Global fund manager Asia Frontier Capital (AFC) anticipates that Bangladesh's capital market will turn around in 2026 after another gloomy year, aided by political stability and macroeconomic recovery.
Although Asian frontier markets have significantly outperformed the region for a third consecutive year in 2025, the Bangladesh market posted another year of negative returns due to political uncertainties and regulatory developments.
In its latest report with market forecasts, Hong Kong-based AFC expressed optimism, saying that with parliamentary elections set for February 12 next year, improved political stability and policymaking could be a major positive driver for Bangladesh's economy and overall investor sentiment.
"On the macroeconomic front, lower inflation in 2026 should lead to benchmark interest rates declining, which will be very positive for Bangladesh stock market sentiment," reads the AFC outlook.
Moreover, Bangladesh's capital market stands at an attractive valuation compared with regional peers, offering a compelling entry point for investors.
Overall, the Bangladeshi capital market's price-to-earnings (PE) ratio currently stands at 8.7, while India's is 24.5, Indonesia's 21.4, Vietnam's 16.5, Sri Lanka's 10.7, the Philippines' 10 and Pakistan's 9.1, according to EBL Securities.
Present status
Asia Frontier Capital considers countries with the least developed or developing economies as frontier markets.
Bangladesh's stock market has been ranked the worst among Asian frontier markets for two consecutive years through 2025, while Pakistan and Sri Lanka delivered another strong year, supported by ongoing economic recovery, lower interest rates, rising domestic consumption and private-sector credit growth.
AFC expects investor sentiment to recover towards the second half of 2025. "We have seen some level of stability in the market after June 2025, with the Dhaka Stock Exchange (DSE) prime index securing a small gain of 2.6 per cent compared to a loss of 7.3 per cent in the first half."
Among Asian frontier stock markets, Pakistan is once again the best performer with a 47 per cent return in 2025, followed by Sri Lanka with a 33 per cent return, Oman with 30 per cent and Vietnam with 28 per cent.
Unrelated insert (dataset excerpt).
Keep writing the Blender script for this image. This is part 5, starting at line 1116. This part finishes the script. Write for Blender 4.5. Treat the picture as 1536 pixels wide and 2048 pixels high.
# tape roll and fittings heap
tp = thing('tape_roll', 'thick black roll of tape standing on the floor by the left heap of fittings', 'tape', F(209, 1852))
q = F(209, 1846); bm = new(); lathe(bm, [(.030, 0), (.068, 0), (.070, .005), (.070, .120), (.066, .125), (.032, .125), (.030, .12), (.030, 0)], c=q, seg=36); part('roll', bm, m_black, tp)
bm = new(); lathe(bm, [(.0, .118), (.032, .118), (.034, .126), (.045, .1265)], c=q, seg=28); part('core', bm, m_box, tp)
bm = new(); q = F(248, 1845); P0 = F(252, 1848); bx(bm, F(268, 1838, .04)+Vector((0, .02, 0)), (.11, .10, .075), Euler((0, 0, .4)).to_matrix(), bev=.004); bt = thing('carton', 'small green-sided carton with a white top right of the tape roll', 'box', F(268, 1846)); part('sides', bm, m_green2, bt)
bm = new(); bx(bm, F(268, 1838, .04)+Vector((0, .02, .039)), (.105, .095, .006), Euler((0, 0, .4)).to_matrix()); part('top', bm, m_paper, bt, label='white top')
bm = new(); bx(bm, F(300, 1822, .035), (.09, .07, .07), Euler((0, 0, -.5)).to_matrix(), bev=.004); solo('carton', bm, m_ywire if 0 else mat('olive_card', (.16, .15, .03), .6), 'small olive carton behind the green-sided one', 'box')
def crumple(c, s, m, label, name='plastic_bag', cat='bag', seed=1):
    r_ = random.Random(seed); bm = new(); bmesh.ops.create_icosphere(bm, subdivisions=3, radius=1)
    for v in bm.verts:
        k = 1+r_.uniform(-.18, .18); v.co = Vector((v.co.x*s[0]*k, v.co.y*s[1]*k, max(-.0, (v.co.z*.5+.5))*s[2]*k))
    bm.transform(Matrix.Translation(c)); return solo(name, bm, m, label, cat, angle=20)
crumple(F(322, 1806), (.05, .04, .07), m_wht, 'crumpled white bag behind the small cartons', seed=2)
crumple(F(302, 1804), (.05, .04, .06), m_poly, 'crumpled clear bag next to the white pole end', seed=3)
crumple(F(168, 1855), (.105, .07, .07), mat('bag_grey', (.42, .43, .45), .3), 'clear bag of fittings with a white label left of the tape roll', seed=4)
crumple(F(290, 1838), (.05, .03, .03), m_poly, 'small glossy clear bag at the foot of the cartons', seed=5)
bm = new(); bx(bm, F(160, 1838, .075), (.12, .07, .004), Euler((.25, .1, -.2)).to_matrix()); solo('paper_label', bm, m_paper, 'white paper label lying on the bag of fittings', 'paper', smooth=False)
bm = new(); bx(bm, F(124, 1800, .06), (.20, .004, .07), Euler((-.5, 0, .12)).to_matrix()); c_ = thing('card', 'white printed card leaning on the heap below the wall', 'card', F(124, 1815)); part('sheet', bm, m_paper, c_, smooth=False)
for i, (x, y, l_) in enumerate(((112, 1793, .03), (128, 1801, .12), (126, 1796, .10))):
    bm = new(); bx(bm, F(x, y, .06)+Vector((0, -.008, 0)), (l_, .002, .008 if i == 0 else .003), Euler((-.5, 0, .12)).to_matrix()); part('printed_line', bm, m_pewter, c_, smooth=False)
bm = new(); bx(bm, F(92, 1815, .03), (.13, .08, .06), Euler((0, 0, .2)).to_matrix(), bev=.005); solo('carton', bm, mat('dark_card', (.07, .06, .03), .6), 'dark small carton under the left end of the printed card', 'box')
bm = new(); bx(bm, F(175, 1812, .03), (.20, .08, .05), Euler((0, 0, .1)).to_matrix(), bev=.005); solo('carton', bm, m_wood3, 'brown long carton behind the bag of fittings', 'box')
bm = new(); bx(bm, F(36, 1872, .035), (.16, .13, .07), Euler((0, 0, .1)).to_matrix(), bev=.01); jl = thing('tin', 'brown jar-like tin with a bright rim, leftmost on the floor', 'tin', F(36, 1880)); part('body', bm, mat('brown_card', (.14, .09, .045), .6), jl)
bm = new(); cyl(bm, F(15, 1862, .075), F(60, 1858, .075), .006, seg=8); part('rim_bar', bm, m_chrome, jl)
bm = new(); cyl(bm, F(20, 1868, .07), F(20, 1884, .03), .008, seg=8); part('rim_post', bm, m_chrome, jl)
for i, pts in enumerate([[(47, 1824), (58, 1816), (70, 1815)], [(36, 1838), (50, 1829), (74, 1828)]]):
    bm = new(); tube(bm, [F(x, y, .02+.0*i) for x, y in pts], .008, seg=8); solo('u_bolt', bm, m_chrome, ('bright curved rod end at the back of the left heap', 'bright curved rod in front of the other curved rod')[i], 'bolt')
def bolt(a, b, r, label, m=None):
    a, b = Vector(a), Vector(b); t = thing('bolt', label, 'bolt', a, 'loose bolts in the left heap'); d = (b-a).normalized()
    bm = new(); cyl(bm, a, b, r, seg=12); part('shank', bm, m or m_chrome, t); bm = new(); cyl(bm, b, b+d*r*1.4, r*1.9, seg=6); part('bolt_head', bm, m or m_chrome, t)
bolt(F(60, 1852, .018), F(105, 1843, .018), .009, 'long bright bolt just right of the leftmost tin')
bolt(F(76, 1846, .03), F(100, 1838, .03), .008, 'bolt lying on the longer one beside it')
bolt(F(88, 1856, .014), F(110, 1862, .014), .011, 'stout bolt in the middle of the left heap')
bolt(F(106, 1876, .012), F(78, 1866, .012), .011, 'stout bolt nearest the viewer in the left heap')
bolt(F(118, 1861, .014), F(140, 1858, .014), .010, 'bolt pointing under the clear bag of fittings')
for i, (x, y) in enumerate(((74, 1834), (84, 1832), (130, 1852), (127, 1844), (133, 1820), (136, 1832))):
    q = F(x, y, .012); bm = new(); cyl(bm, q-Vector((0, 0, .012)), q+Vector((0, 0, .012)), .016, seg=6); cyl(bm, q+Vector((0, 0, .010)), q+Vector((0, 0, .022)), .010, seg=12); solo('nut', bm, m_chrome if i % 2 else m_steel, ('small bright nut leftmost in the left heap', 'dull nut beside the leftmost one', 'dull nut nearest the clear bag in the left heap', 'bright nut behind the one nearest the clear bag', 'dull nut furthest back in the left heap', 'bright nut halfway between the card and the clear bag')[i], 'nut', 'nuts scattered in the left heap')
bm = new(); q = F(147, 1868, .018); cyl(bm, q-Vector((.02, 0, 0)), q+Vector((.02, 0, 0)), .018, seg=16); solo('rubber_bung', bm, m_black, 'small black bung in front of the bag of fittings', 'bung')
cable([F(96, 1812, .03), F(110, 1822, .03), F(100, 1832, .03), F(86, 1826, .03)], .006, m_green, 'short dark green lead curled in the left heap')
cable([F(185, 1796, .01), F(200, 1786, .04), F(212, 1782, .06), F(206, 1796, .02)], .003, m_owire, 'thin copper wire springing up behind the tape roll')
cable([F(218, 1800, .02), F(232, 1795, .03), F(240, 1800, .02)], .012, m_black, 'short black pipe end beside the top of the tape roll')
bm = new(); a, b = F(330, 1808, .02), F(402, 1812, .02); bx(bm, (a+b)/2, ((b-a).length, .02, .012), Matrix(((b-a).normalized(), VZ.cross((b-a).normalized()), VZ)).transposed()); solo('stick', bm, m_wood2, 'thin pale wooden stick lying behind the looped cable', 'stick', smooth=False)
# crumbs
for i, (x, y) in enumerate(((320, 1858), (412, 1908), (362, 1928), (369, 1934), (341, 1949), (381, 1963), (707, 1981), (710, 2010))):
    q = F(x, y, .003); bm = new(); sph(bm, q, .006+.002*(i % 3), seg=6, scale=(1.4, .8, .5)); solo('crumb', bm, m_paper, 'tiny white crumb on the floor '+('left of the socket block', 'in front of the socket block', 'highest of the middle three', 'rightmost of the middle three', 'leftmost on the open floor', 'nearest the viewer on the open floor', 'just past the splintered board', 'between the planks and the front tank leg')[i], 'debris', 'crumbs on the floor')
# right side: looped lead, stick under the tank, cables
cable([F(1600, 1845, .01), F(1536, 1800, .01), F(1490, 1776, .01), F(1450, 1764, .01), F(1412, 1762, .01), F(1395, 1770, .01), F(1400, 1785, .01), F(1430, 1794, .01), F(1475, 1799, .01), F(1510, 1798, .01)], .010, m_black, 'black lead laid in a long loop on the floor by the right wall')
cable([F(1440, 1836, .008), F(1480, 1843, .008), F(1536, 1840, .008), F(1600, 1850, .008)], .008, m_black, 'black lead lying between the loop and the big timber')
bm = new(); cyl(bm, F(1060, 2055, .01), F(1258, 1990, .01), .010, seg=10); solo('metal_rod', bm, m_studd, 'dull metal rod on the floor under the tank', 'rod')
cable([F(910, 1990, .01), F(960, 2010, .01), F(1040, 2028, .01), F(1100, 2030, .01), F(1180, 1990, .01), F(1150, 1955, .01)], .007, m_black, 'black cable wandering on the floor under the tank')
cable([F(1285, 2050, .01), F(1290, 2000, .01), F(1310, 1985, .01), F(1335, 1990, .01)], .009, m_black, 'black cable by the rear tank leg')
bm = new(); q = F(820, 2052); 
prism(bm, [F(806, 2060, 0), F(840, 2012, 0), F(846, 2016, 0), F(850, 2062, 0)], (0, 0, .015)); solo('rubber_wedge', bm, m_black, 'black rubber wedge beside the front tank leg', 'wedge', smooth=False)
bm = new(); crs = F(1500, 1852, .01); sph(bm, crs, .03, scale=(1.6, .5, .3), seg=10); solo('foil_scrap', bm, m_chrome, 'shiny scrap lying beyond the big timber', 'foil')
These markets are well ahead of most Asian emerging markets as well.
"We remain positive on Sri Lanka, not just in 2026 but also over the next three to five years, as the country now has both economic and political stability after a long time," reads the AFC newsletter prepared for investors.
Though recent floods will have a short-term negative impact on the economy, AFC said it is not extremely concerned, as Sri Lanka is now in a much stronger macroeconomic position compared to a few years ago.
Asia Frontier Capital is a pioneering fund management company that specialises in investing in high-growth Asian frontier economies.
The fund estimated its 2025 return at 17.5 per cent, marking the third consecutive year of double-digit gains. "Such performance underlines not only strong economic momentum across our investment universe but also the meaningful diversification benefits the fund provides to investors."
After three consecutive years of strong performance, the fund remains well positioned for further gains. "We continue to believe that Asian frontier markets have entered a sustained multi-year upcycle driven by lower interest rates, supportive fiscal policy, stable currencies and improved governance."
Fund performance this year has remained diversified across various markets, with Pakistan and Sri Lanka leading in terms of returns, while Mongolia, Georgia, Kazakhstan, Iraq and Uzbekistan also contributed meaningfully.
What to expect in 2026
The Bangladesh market posted a negative return of 8 per cent between December 31, 2024 and December 15 this year, according to AFC. In 2024, the stock index performed the worst globally, shedding 16.5 per cent.
"The overall market performance of 2025 was lower than promised, owing to various political uncertainties and regulatory reforms," said Salim Afzal Shawon, head of research at BRAC EPL Stock Brokerage.
Following the political changeover, Bangladesh's interim government took a number of reform measures across the economy, including in the capital market, to boost investor confidence.
The newly formed Bangladesh Securities and Exchange Commission (BSEC) approved new margin rules tightening lending to strengthen market discipline, while the merger of five Islamic banks and the nullification of their share values weighed on investor sentiment.
However, Mr Shawon remains optimistic about 2026 despite recent regulatory changes, some of which may slow market progress.
"While inflation, interest rates, political change and other positives would help in 2026, new issues and a more accommodating market structure would be needed to boost both the market and the economy," said Mr Shawon.
"We have a weak banking sector and there will be pent-up demand for funding from businesses that the capital market can accommodate given the right infrastructure," he added.
"We expect Bangladesh to turn the corner in 2026 after a few difficult years, both economically and politically," reads the AFC newsletter.
Meanwhile, Bangladeshi stocks are trading at attractive
price levels, with blue-chip companies at a large discount to their historical averages. More importantly, improvements
in political stability and policymaking could be major drivers for Bangladesh's economy and overall investor sentiment, AFC said.